I am totally in love with this analogy, it illustrates the way the products team (co-driver) and the engineering team (driver) should work together. The co-driver sets the context, communicates importance, priority, and gives some insight into the future. The driver takes all of that information and applies it to moving the vehicle toward the finish line, but not blindly with only the information from the co-driver, but assimilating those data points with what the driver can see through the windshield and feel through the steering wheel in his hands and the pedals at his feet. The co-driver doesn’t know everything, if there is an unexpected rock on the road ahead it is the driver that needs to react in realtime to safely deal with the obstruction. Each participant knows the importance of their role and trusts the other to share the same goal. The co-driver doesn’t understate the severity of a curve because they think the driver can take it faster, the driver doesn’t ignore the directions relayed by the navigator because they think they know the path to the finish line better. They form a mutual trust about each others abilities and desire to win.

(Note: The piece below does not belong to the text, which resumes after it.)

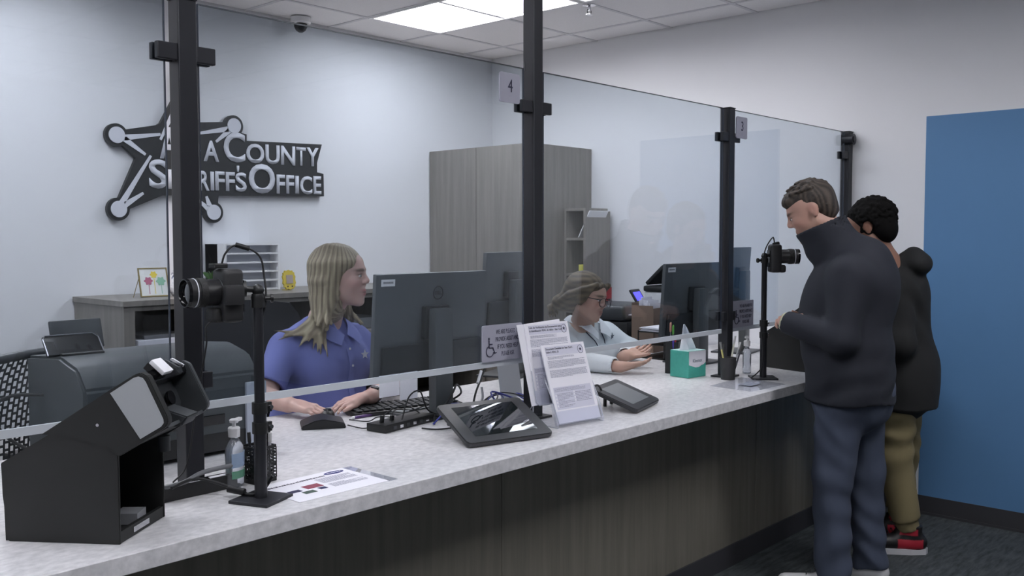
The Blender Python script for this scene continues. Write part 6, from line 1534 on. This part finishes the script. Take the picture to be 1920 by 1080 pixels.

Let me put it this way if the question you find yourself asking is

“Without the Product Owner/Product Manager/Scrum-master/Jailor/Dictator acting as a project manager, who makes sure the engineers are working fast enough?”

then I would suggest you need to step back and look at your organization. In this statement “project management” equates to whipping, suggesting that engineers don't share the same goals and even given the correct context won't be motivated to "win". The real answer to engineering productivity lies in more general process improvement and increased trust with the product and executive teams, it has nothing to do with whipping a team over a project finish line. Using a Product Owner as a project manager to “push” the team is a big smelly anti-pattern that needs to be resisted at all costs. The best advice I can give you is to build trust between product and engineering, share context in both directions, have each other's back and before long the seam between the groups will vanish. This is why it is so critical that the Product Owner is an actual member of the team not just a member of products who shows up to a few team ceremonies to point at a deadline.


Magic Happens When Products and Engineering Drive Together


Whether you are a startup that doesn’t yet have a products group or you have one but the results aren’t where you’d like them to be, take a close look at how products and engineering work together because they are at the core of what you do and when they align magic happens.